**What is needed**
Without the pictures, return each record as it appears.
*-*-*
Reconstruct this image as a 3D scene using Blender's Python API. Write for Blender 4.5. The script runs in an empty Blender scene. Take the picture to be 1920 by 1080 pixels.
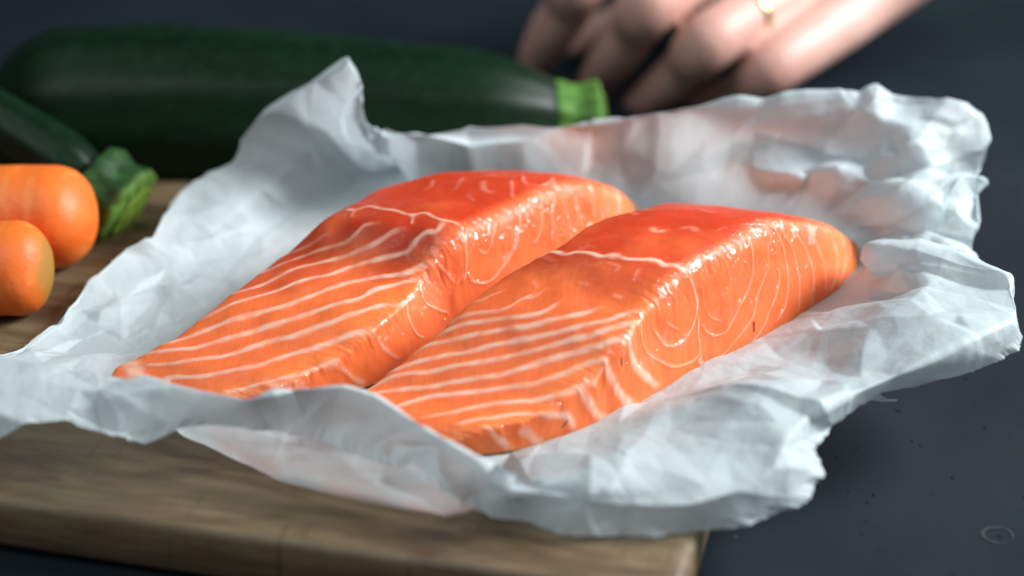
import bpy, bmesh, math, random
import numpy as np
from mathutils import Vector, Matrix

# ------------------------------------------------------------------ camera, world, lamps
C = bpy.context.scene.collection
SC = bpy.context.scene
PITCH = math.radians(25.0)
TGT = np.array([0.0, 0.0, 0.035])
DIST = 0.55
FOCAL = 66.0
F = np.array([0, math.cos(PITCH), -math.sin(PITCH)])      # forward
U = np.array([0, math.sin(PITCH), math.cos(PITCH)])       # up
CAMP = TGT - F * DIST

cd = bpy.data.cameras.new('camera'); cam = bpy.data.objects.new('camera', cd); C.objects.link(cam)
cam.location = CAMP; cam.rotation_euler = (math.pi / 2 - PITCH, 0, 0)
cd.lens = FOCAL; cd.sensor_width = 36; cd.clip_start = 0.01; cd.clip_end = 50
cd.dof.use_dof = True; cd.dof.focus_distance = 0.538; cd.dof.aperture_fstop = 5.2
cd.dof.aperture_blades = 0
SC.camera = cam

w = bpy.data.worlds.new('World'); SC.world = w; w.use_nodes = True
bg = w.node_tree.nodes['Background']
bg.inputs[0].default_value = (0.42, 0.58, 0.72, 1); bg.inputs[1].default_value = 0.08

def area(name, loc, tgt, sx, sy, power, col):
    l = bpy.data.lights.new(name, 'AREA'); l.shape = 'RECTANGLE'; l.size = sx; l.size_y = sy
    l.energy = power; l.color = col
    o = bpy.data.objects.new(name, l); C.objects.link(o); o.location = loc
    o.rotation_euler = (Vector(tgt) - Vector(loc)).to_track_quat('-Z', 'Y').to_euler()
    return o
area('window_light', (0.88, 0.16, 0.62), (0.0, 0.0, 0.02), 0.44, 0.40, 23.0, (0.93, 0.97, 1.0))
area('room_light', (-0.50, -0.55, 1.20), (0, 0, 0), 1.1, 1.1, 8.5, (0.90, 0.97, 1.0))
SC.view_settings.view_transform = 'Standard'; SC.view_settings.look = 'None'
SC.view_settings.exposure = 0.15; SC.view_settings.gamma = 1.0
SC.cycles.caustics_reflective = False; SC.cycles.caustics_refractive = False; SC.cycles.max_bounces = 10; SC.cycles.transparent_max_bounces = 12

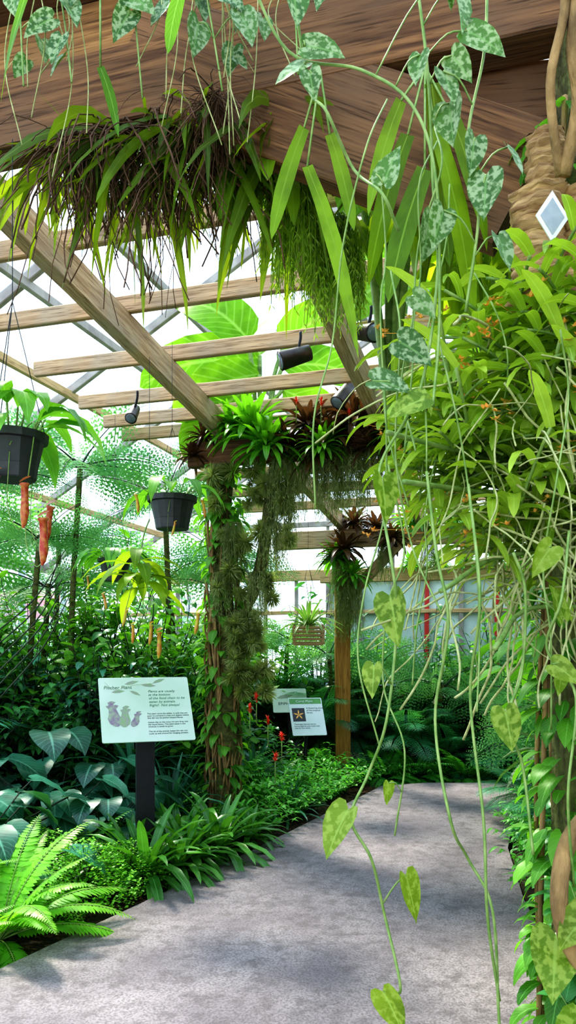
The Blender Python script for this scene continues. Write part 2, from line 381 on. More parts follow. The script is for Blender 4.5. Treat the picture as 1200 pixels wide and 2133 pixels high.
*-*-*
**The result**
Reconstruct this image as a 3D scene using Blender's Python API. Write for Blender 4.5. The script runs in an empty Blender scene. Take the picture to be 1920 by 1080 pixels.
import bpy, bmesh, math, random
import numpy as np
from mathutils import Vector, Matrix

# ------------------------------------------------------------------ camera, world, lamps
C = bpy.context.scene.collection
SC = bpy.context.scene
PITCH = math.radians(25.0)
TGT = np.array([0.0, 0.0, 0.035])
DIST = 0.55
FOCAL = 66.0
F = np.array([0, math.cos(PITCH), -math.sin(PITCH)])      # forward
U = np.array([0, math.sin(PITCH), math.cos(PITCH)])       # up
CAMP = TGT - F * DIST

cd = bpy.data.cameras.new('camera'); cam = bpy.data.objects.new('camera', cd); C.objects.link(cam)
cam.location = CAMP; cam.rotation_euler = (math.pi / 2 - PITCH, 0, 0)
cd.lens = FOCAL; cd.sensor_width = 36; cd.clip_start = 0.01; cd.clip_end = 50
cd.dof.use_dof = True; cd.dof.focus_distance = 0.538; cd.dof.aperture_fstop = 5.2
cd.dof.aperture_blades = 0
SC.camera = cam

w = bpy.data.worlds.new('World'); SC.world = w; w.use_nodes = True
bg = w.node_tree.nodes['Background']
bg.inputs[0].default_value = (0.42, 0.58, 0.72, 1); bg.inputs[1].default_value = 0.08

def area(name, loc, tgt, sx, sy, power, col):
    l = bpy.data.lights.new(name, 'AREA'); l.shape = 'RECTANGLE'; l.size = sx; l.size_y = sy
    l.energy = power; l.color = col
    o = bpy.data.objects.new(name, l); C.objects.link(o); o.location = loc
    o.rotation_euler = (Vector(tgt) - Vector(loc)).to_track_quat('-Z', 'Y').to_euler()
    return o
area('window_light', (0.88, 0.16, 0.62), (0.0, 0.0, 0.02), 0.44, 0.40, 23.0, (0.93, 0.97, 1.0))
area('room_light', (-0.50, -0.55, 1.20), (0, 0, 0), 1.1, 1.1, 8.5, (0.90, 0.97, 1.0))
SC.view_settings.view_transform = 'Standard'; SC.view_settings.look = 'None'
SC.view_settings.exposure = 0.15; SC.view_settings.gamma = 1.0
SC.cycles.caustics_reflective = False; SC.cycles.caustics_refractive = False; SC.cycles.max_bounces = 10; SC.cycles.transparent_max_bounces = 12

The Blender Python script for this scene continues. Write part 2, from line 381 on. More parts follow. The script is for Blender 4.5. Treat the picture as 1200 pixels wide and 2133 pixels high.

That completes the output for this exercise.